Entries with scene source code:
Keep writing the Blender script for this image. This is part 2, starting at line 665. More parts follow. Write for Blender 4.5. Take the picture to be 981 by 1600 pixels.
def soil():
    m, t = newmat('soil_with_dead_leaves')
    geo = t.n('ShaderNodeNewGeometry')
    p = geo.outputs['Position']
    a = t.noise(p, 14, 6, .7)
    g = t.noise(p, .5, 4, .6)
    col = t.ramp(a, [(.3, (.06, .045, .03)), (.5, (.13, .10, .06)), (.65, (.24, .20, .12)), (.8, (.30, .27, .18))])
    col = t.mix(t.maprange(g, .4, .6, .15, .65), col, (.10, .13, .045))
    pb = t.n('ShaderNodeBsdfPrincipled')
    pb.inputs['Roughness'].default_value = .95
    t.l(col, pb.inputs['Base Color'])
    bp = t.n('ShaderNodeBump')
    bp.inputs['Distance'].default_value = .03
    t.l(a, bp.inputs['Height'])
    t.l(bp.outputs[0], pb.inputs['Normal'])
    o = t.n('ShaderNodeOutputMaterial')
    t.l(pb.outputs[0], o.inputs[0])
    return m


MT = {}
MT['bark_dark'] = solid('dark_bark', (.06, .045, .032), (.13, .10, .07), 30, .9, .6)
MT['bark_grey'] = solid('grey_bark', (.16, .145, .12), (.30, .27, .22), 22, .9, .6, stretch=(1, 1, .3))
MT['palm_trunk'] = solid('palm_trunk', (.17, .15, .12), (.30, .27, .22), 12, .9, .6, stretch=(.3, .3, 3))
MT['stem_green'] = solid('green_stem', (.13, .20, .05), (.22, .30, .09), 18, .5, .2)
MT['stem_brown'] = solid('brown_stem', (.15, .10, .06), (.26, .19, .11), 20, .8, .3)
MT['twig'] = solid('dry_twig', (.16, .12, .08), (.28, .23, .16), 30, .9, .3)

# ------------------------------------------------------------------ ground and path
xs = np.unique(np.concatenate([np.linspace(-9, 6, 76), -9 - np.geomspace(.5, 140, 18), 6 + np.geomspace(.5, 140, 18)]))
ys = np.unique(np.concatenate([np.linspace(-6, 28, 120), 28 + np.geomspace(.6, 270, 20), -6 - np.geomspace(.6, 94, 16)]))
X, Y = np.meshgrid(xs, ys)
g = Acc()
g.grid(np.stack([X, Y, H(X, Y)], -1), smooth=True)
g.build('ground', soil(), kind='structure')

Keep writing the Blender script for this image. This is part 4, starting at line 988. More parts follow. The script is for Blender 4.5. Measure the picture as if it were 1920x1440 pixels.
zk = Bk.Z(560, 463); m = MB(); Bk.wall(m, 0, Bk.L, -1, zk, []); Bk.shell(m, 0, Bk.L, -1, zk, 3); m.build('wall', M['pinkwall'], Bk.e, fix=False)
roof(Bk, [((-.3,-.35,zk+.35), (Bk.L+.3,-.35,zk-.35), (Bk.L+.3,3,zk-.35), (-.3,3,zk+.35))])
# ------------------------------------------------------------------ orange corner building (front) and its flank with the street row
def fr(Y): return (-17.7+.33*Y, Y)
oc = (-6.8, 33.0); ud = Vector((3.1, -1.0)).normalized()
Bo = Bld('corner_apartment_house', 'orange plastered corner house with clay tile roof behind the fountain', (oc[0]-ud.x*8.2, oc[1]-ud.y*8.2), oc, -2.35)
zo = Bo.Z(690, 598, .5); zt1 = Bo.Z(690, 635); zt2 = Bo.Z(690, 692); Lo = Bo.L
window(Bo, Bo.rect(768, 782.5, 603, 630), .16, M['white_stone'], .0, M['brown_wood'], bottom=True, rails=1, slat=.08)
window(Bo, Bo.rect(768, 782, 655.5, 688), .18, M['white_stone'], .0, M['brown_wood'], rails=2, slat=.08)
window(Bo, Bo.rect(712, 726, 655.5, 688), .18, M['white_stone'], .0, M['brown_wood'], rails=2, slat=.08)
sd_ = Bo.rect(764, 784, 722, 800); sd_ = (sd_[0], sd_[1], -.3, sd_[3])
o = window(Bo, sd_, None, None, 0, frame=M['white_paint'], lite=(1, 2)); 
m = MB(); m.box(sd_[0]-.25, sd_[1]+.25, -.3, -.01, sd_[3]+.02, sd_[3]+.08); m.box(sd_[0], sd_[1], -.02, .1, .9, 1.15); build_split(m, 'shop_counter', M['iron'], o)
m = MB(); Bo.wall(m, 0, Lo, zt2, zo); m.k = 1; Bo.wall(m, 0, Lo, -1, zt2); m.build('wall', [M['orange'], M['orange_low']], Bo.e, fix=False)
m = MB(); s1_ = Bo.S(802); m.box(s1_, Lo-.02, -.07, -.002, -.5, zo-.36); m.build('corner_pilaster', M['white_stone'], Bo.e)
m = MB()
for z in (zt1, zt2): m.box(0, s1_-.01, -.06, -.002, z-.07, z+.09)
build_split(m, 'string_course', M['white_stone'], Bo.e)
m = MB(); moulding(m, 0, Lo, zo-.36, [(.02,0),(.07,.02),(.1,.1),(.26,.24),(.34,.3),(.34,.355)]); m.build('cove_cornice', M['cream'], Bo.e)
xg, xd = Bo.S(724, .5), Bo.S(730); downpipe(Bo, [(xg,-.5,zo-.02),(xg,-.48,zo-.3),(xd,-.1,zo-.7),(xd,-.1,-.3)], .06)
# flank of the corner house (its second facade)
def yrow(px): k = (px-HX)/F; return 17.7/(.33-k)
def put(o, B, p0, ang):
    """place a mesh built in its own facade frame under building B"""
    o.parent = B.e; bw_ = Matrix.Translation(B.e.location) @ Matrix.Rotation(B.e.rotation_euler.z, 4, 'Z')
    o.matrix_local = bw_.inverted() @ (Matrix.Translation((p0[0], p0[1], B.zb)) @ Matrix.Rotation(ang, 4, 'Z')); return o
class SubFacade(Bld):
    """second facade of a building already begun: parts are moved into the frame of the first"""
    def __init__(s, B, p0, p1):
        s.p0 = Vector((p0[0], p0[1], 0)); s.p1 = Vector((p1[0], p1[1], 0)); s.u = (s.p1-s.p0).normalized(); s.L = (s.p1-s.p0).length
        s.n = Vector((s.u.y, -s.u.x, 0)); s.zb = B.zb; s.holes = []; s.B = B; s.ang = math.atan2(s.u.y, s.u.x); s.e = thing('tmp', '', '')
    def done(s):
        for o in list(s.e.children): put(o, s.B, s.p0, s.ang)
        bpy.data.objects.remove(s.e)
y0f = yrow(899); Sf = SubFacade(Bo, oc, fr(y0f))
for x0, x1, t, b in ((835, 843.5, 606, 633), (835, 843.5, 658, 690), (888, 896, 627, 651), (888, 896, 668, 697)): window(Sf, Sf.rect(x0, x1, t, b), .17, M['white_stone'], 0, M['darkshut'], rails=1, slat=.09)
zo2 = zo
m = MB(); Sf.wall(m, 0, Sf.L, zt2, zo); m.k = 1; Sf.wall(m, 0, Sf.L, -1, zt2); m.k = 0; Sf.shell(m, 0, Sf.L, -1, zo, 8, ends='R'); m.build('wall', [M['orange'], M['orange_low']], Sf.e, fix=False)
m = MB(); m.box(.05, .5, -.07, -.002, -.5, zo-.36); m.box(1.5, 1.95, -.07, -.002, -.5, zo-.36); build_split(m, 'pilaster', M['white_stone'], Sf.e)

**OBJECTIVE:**
In the entries above, count each line holding "pixels" and report the total and nothing more.

**REPLY TO THE EXERCISE:**
2